I think we all get that feeling sometimes, of being cold and helpless and broken. It doesn’t need masterfully-crafted art to trigger it, though you could take that as a testament to art’s power.

It’s at this point, when you’re reeling from the shock and sewing the snapped pieces of your heart together, that you get the choice: stitch it back bruised and callused, knowing it can’t be the same as before, knowing that it’s going to get broken again—or turn it to stone already. Dear Lord, does the latter sometimes look tempting.

But I don’t pick that option. Not today.

***

Eventually we headed back to the car.
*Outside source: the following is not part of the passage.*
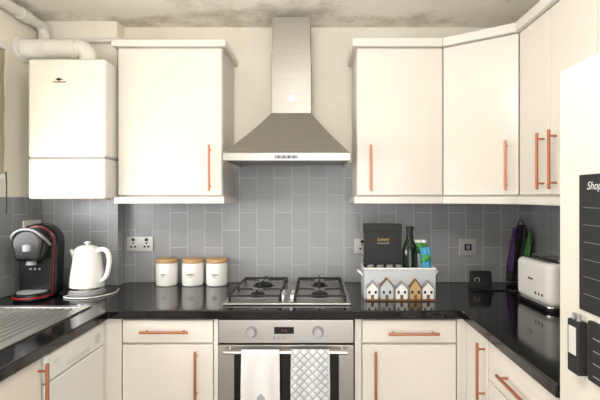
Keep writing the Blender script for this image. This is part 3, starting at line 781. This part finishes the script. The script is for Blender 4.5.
# ------------------------------------------------------------------ hanging bag
g = G('hanging_fabric_bag', (1.14, 2.46, 1.2))
def bagf(x0, x1, yc, zt_, zb_, taper):
    def f(u, v):
        w = taper + (1-taper)*math.sin(min(1, v*1.25)*math.pi/2)
        xm = (x0+x1)/2 + .02*(1-v)
        return (xm + (x1-x0)*(u-.5)*w, yc - .018*math.sin(u*math.pi)*w + .006*math.sin(u*14+v*3), zt_+(zb_-zt_)*v)
    return f
surf(g, 'bag_body', bagf(1.075, 1.215, 2.462, 1.24, .925, .35), 30, 26, M_blackm, .004)
surf(g, 'purple_trim', bagf(1.077, 1.105, 2.445, 1.225, .98, .35), 10, 26, M_purple, .003)
surf(g, 'green_trim', bagf(1.165, 1.195, 2.440, 1.20, 1.06, .35), 10, 26, M_lime, .003)
tube(g, 'strap', [(1.15, 2.462, 1.23), (1.145, 2.465, 1.25), (1.16, 2.47, 1.27), (1.175, 2.465, 1.25), (1.17, 2.462, 1.23)], .003, M_blackm)
tube(g, 'wall_hook', [(1.16, 2.489, 1.285), (1.16, 2.47, 1.28), (1.16, 2.462, 1.265), (1.16, 2.455, 1.28)], .003, M_chrome)

# ------------------------------------------------------------------ added ceiling lamp + lights
g = G('added_ceiling_lamp', (-.1, .55, ZC))  # unseen lamp with glowing dome, added to light the room
lathe(g, 'rose', (-.1, .55, ZC-.025), [(0, 0), (.08, 0), (.085, .012), (.08, .0245), (0, .0245)], M_white)
lathe(g, 'opal_dome', (-.1, .55, ZC-.025), [(.13, 0), (.12, -.04), (.08, -.07), (0, -.085)], mat('opal_glass', (255, 244, 225), .4, emit=3.0))

def area(name, loc, rot, sx, sy, p, c=(1, 1, 1)):
    l = bpy.data.lights.new(name, 'AREA'); l.shape = 'RECTANGLE'; l.size = sx; l.size_y = sy; l.energy = p; l.color = c
    o = bpy.data.objects.new(name, l); o.location = loc; o.rotation_euler = rot; col.objects.link(o); return o
area('rear_fill_light', (-.05, YF-.12, 1.1), (math.radians(100), 0, 0), 2.0, 2.0, 47, (1.0, .985, .965))  # added fill from behind the camera, shining in through the doorway
area('daylight_window', (XL-.12, 1.25, 1.55), (0, math.radians(-90), 0), 1.0, 1.35, 50, (.98, .99, 1.0))
l = bpy.data.lights.new('ceiling_fill_light', 'POINT'); l.energy = 24; l.shadow_soft_size = .1; l.color = (1, .96, .90)  # point fill under the added lamp, brightens ceiling and upper walls
o = bpy.data.objects.new('ceiling_fill_light', l); o.location = (-.1, .75, ZC-.24); col.objects.link(o)
w = bpy.data.worlds.new('World'); scn.world = w; w.use_nodes = True
bg = w.node_tree.nodes['Background']; bg.inputs[0].default_value = (.90, .95, 1, 1); bg.inputs[1].default_value = 1.0

# ------------------------------------------------------------------ camera
cam = bpy.data.cameras.new('Camera'); cam.lens = 26; cam.sensor_width = 36
cam.shift_x = -17/600; cam.shift_y = -3/600; cam.clip_start = .02
co = bpy.data.objects.new('Camera', cam); co.location = (0, 0, 1.40); co.rotation_euler = (math.radians(90), 0, 0)
col.objects.link(co); scn.camera = co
My friend was telling his stories again, and I tried very hard not to listen, and I think that was what tipped off the others that something was wrong. At least two of them asked outright. I smiled slightly and evaded. I don’t like lying.

But they don’t like giving up.

My friend’s younger brother was there with us and had just finished a field trip to a decrepit prison, and I sensed that his day had been as motivating and inspiration-filled as mine had been. He started talking about living conditions and strengthening the justice system; and I perked up a little, because politics and communication, two other things that I deeply adore. The conversation lasted all the way back to Katipunan.

And when I got to my friend’s café, behind my phone’s screen and no vague half-grimaces to answer for me, they asked again. Was something bothering you earlier? What’s up, Clary?

I told them, and part of me was a little scared. Sometimes I’m with emotions the way some people are with difficult schoolwork; understanding the principles of self-care, that I should ask for help when needed, and still thinking that I should handle it for fear of judgement. But they are the best. They persisted, listened, and offered the advice that they could. They made me smile, and at the end of the day, they are why I know the world can be better.

I don’t have to do it alone.

***

When the world is grey and bleak, what gives you hope? How do you demonstrate self-care? I ask the imaginary audience. The next post shall hopefully be analysis instead of emotional upheavals. (If someone is reading this though, please answer! I’d love to know.) The title, by the way, comes from the song lyrics of the Beatle’s song Hey Jude.